Les mails adressés par Monsieur S. à ses collaborateurs au cours de cette période confortent la soudaineté de cette révocation. La société Habitat Plus produit certes des témoignages d'autres collaborateurs qui viennent exprimer notamment qu'aucun propos injurieux n'a été tenu à l'encontre de Monsieur S..
L'ensemble de ces éléments imposent de retenir une faute de la part de la société intimée en procédant de la sorte à la révocation de Monsieur S. qui ouvre droit au profit de ce dernier à des dommages-intérêts du seul fait du caractère brutal et vexatoire de cette révocation conforme par ailleurs aux statuts de la société. Il en est résulté un seul préjudice moral qui doit être indemnisé.
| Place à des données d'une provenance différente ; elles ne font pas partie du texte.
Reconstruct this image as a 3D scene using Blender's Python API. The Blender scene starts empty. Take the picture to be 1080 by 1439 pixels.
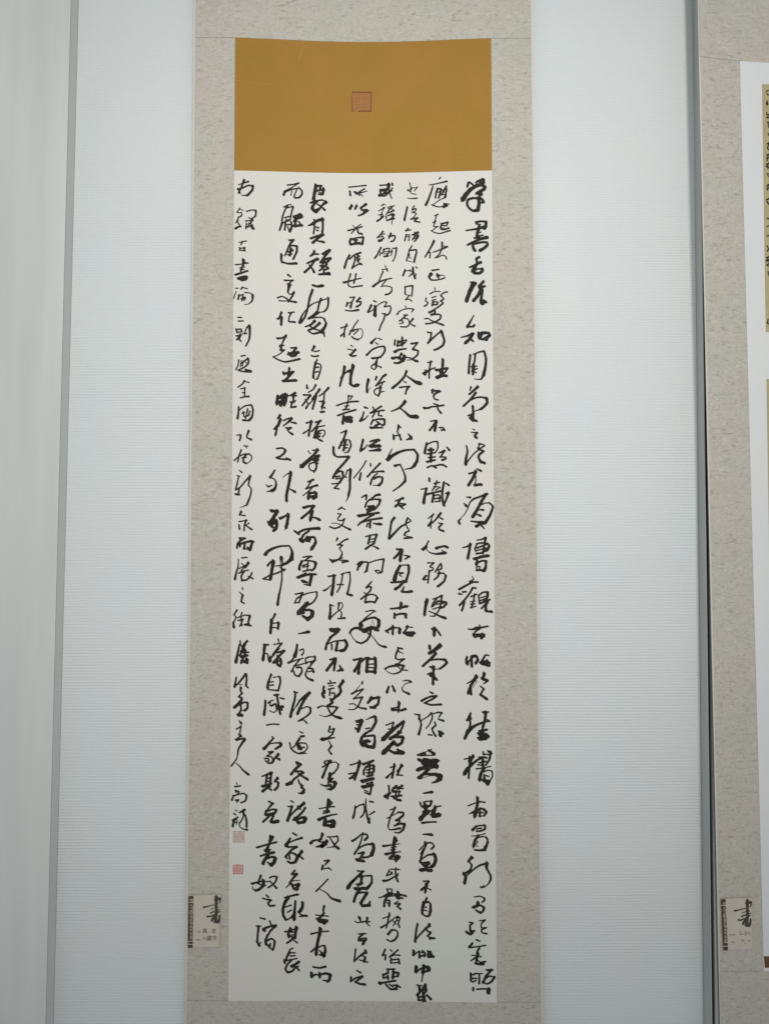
import bpy, bmesh, math, random
from mathutils import Vector, Matrix
from mathutils.noise import noise
random.seed(7)
S = bpy.context.scene
C = S.collection

# ---------------------------------------------------------------- camera
cd = bpy.data.cameras.new('camera'); cam = bpy.data.objects.new('camera', cd); C.objects.link(cam)
cd.sensor_fit = 'VERTICAL'; cd.sensor_height = 36.0; cd.lens = 27.0
cd.clip_start = 0.05; cd.clip_end = 50
PITCH, ROLL = math.radians(2.56), math.radians(0.11)
CAM = Vector((0, -1.40, 1.50))
RC = Matrix.Rotation(math.radians(90) + PITCH, 3, 'X') @ Matrix.Rotation(-ROLL, 3, 'Z')
cam.matrix_world = Matrix.Translation(CAM) @ RC.to_4x4()
S.camera = cam
FPX = 1439 * 27.0 / 36.0

def ray(u, v):
    return RC @ Vector(((u - 540) / FPX, -(v - 719.5) / FPX, -1.0))
def at(u, v, y=0.0):
    """point of the photograph carried onto the upright plane y"""
    d = ray(u, v); t = (y - CAM.y) / d.y
    return CAM + d * t
def on(u, v, surf, lift=0.0):
    y = -surf(0, 1.5) if surf else 0
    for _ in range(5):
        p = at(u, v, y); y = -(surf(p.x, p.z) + lift)
    return at(u, v, y)

# ---------------------------------------------------------------- world and lamps
w = bpy.data.worlds.new('World'); S.world = w; w.use_nodes = True
bg = w.node_tree.nodes['Background']; bg.inputs[0].default_value = (0.94, 0.975, 1.0, 1); bg.inputs[1].default_value = 0.405
def area(name, loc, target, sx, sy, power, col):
    l = bpy.data.lights.new(name, 'AREA'); l.shape = 'RECTANGLE'; l.size = sx; l.size_y = sy; l.energy = power; l.color = col
    o = bpy.data.objects.new(name, l); C.objects.link(o); o.location = loc
    o.rotation_euler = (Vector(target) - Vector(loc)).to_track_quat('-Z', 'Y').to_euler()
for lx, tx, en in ((-0.05, -0.50, 192), (0.90, 0.55, 212)):      # two track spotlights aimed at the hang
    sl = bpy.data.lights.new('track_spotlight', 'SPOT'); sl.energy = en; sl.spot_size = math.radians(47); sl.spot_blend = 1.0
    sl.shadow_soft_size = 0.26; sl.color = (1.0, 0.985, 0.95)
    so = bpy.data.objects.new('track_spotlight', sl); C.objects.link(so); so.location = (lx, -3.2, 2.95)
    so.rotation_euler = (Vector((tx, 0, 1.90)) - so.location).to_track_quat('-Z', 'Y').to_euler()
S.view_settings.view_transform = 'Standard'; S.view_settings.look = 'None'
S.view_settings.exposure = 0.0; S.view_settings.gamma = 1.0

# ---------------------------------------------------------------- materials
def mat(name, col, rough=0.8, var=None, bump=None, spec=0.3):
    """var: list of (scale xyz, strength, colour) mottling layers ; bump: (scale xyz, strength, distance)"""
    m = bpy.data.materials.new(name); m.use_nodes = True; nt = m.node_tree; b = nt.nodes['Principled BSDF']
    b.inputs['Roughness'].default_value = rough; b.inputs['Specular IOR Level'].default_value = spec
    tc = nt.nodes.new('ShaderNodeTexCoord')
    def nz(sc, detail=3, rough_=0.55):
        mp = nt.nodes.new('ShaderNodeMapping'); mp.inputs['Scale'].default_value = sc
        nt.links.new(tc.outputs['Object'], mp.inputs['Vector'])
        n = nt.nodes.new('ShaderNodeTexNoise'); n.inputs['Scale'].default_value = 1.0
        n.inputs['Detail'].default_value = detail; n.inputs['Roughness'].default_value = rough_
        nt.links.new(mp.outputs[0], n.inputs['Vector']); return n
    last = None
    rgb = nt.nodes.new('ShaderNodeRGB'); rgb.outputs[0].default_value = (*col, 1); last = rgb.outputs[0]
    for sc, lo, hi, c, amt in (var or []):
        n = nz(sc); r = nt.nodes.new('ShaderNodeMapRange'); r.inputs['From Min'].default_value = lo; r.inputs['From Max'].default_value = hi
        r.inputs['To Min'].default_value = 0; r.inputs['To Max'].default_value = amt
        nt.links.new(n.outputs['Fac'], r.inputs['Value'])
        mx = nt.nodes.new('ShaderNodeMix'); mx.data_type = 'RGBA'
        nt.links.new(r.outputs[0], mx.inputs['Factor']); nt.links.new(last, mx.inputs['A']); mx.inputs['B'].default_value = (*c, 1)
        last = mx.outputs['Result']
    nt.links.new(last, b.inputs['Base Color'])
    prev = None
    for sc, st, dist in (bump or []):
        n = nz(sc, 4, 0.6); bp = nt.nodes.new('ShaderNodeBump'); bp.inputs['Strength'].default_value = st; bp.inputs['Distance'].default_value = dist
        nt.links.new(n.outputs['Fac'], bp.inputs['Height'])
        if prev: nt.links.new(prev, bp.inputs['Normal'])
        prev = bp.outputs[0]
    if prev: nt.links.new(prev, b.inputs['Normal'])
    return m

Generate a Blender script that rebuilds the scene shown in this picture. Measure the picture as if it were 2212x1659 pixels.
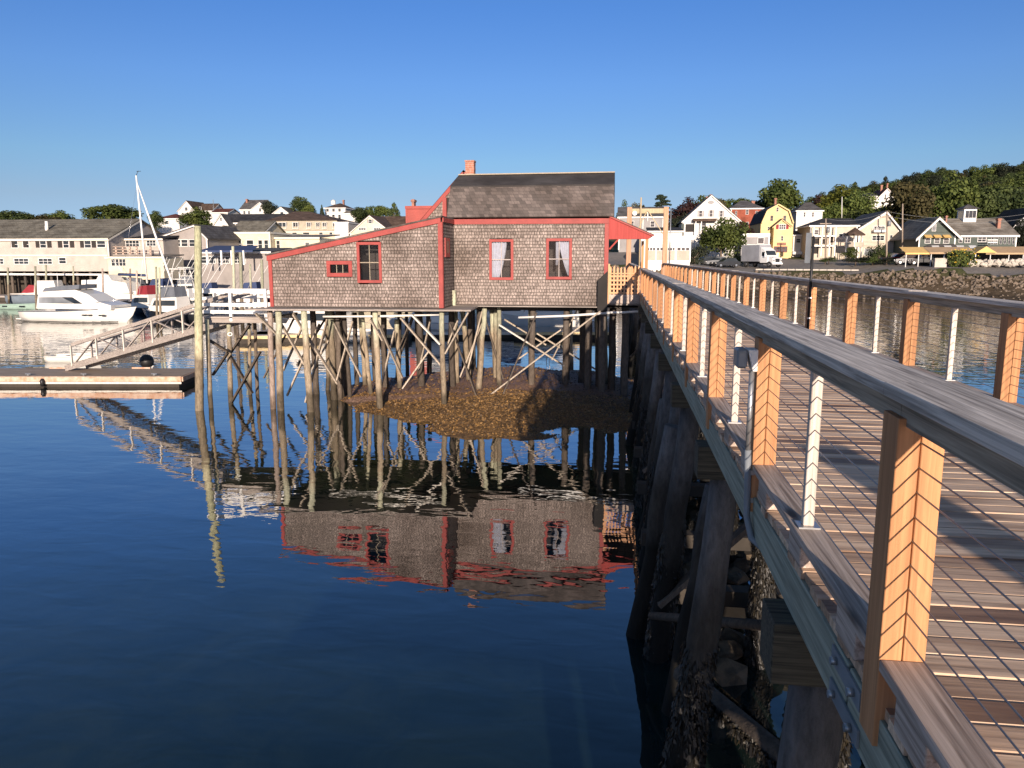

Il sera, eu égard aux circonstances sus décrites et à leur impact sur l'intéressé, justement réparé par l'octroi d'une somme de 10 000 euros.
L'équité impose de condamner la société Habitat Plus à payer à Monsieur S. une somme de 2 000 euros au titre des dispositions de l'article 700 du code de procédure civile;
La partie qui succombe doit les dépens.
PAR CES MOTIFS
Statuant publiquement, par arrêt contradictoire,
Confirme le jugement en ce qu'il a dit bien fondée la révocation de Monsieur Christian S.,
Le réformant pour le surplus,
Dit que la révocation a été prononcée de manière brutale et vexatoire,
Condamne la société Habitat Plus Maisons Individuelles à payer à Monsieur Christian S. une somme de 10 000 euros à titre de dommages- intérêts,
Condamne la société Habitat Plus Maisons Individuelles à payer à Monsieur Christian S. un somme de 2000 euros au titre des dispositions de l'article 700 du code de procédure civile,
Condamne la société Habitat Plus Maisons Individuelles aux dépens de première instance et aux dépens d'appel recouvrés dans les conditions de l'article 699 du code de procédure civile.